The international community does not recognize Israeli control over eastern parts of the city. But although Israeli control of western Jerusalem is supposedly uncontested, even that area is considered too controversial for any country to locate its embassy there.

(The last handful of countries to have embassies in Jerusalem withdrew after Israel’s parliament in 1980 declared the city to be Israel’s eternal and indivisible capital, with holdouts Costa Rica and El Salvador the last to leave, 11 years ago.)

Pledging to move the embassy to Jerusalem has been a staple in party platforms and presidential election campaigns since the 1990s, with pledges to do so made by Republican nominees George W. Bush, John McCain and Mitt Romney, and by Democrats Bill Clinton, Al Gore, John Kerry and Hillary Clinton.

Once in office, however, Presidents Clinton and Bush invoked the waiver to stall the move. So too did Obama, who while not having made the pledge while campaigning, did voice support in 2008 for Jerusalem as Israel’s undivided capital.

But some observers believe Trump may be different.

“[W]hat makes Trump’s threat serious this time around is his extreme support for Israel. He is madly in love with it and especially with Prime Minister Benjamin Netanyahu,” Palestinian Center for Policy Research and Strategic Studies director Hani Al-Masri warned in an op-ed Wednesday.

“We stand on the threshold of a new era that may witness a shift in American policy, which is already bad, to the worst it has been on the Palestinian issue,” he wrote. “Trump’s pledge should not be underestimated.”

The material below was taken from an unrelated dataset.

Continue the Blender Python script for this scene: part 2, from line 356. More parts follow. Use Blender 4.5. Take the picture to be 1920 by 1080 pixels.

In a Gallup poll last March, 24 percent of American respondents said they support moving the embassy to Jerusalem, 20 percent said they oppose it, and 56 percent said they do not know enough about the issue to offer an opinion.

‘Middle East’s only liberal, pluralist democracy’

Meanwhile the Australian and British governments have both dismissed calls by some politicians for those countries’ embassies to move to Jerusalem.

In Australia, former Prime Minister Tony Abbott suggested that one way the country could “demonstrate its unswerving support for Israel, as the Middle East’s only liberal, pluralist democracy, might be to join any move by the Trump administration to move its embassy to Jerusalem.”

Another conservative politician, Sen. Malcolm Roberts said Australia should move its embassy, “with or without America’s lead.”

Last month Britain’s former Justice Secretary Michael Gove, a member of the ruling Conservative Party, wrote in an op-ed that Britain should celebrate the 100th anniversary of the 1917 Balfour Declaration by moving its embassy to Jerusalem and inviting Queen Elizabeth to open it.

But the governments of Australia – arguably one of Israel’s strongest allies in the international community – and Britain both said they have no plans to move their embassies.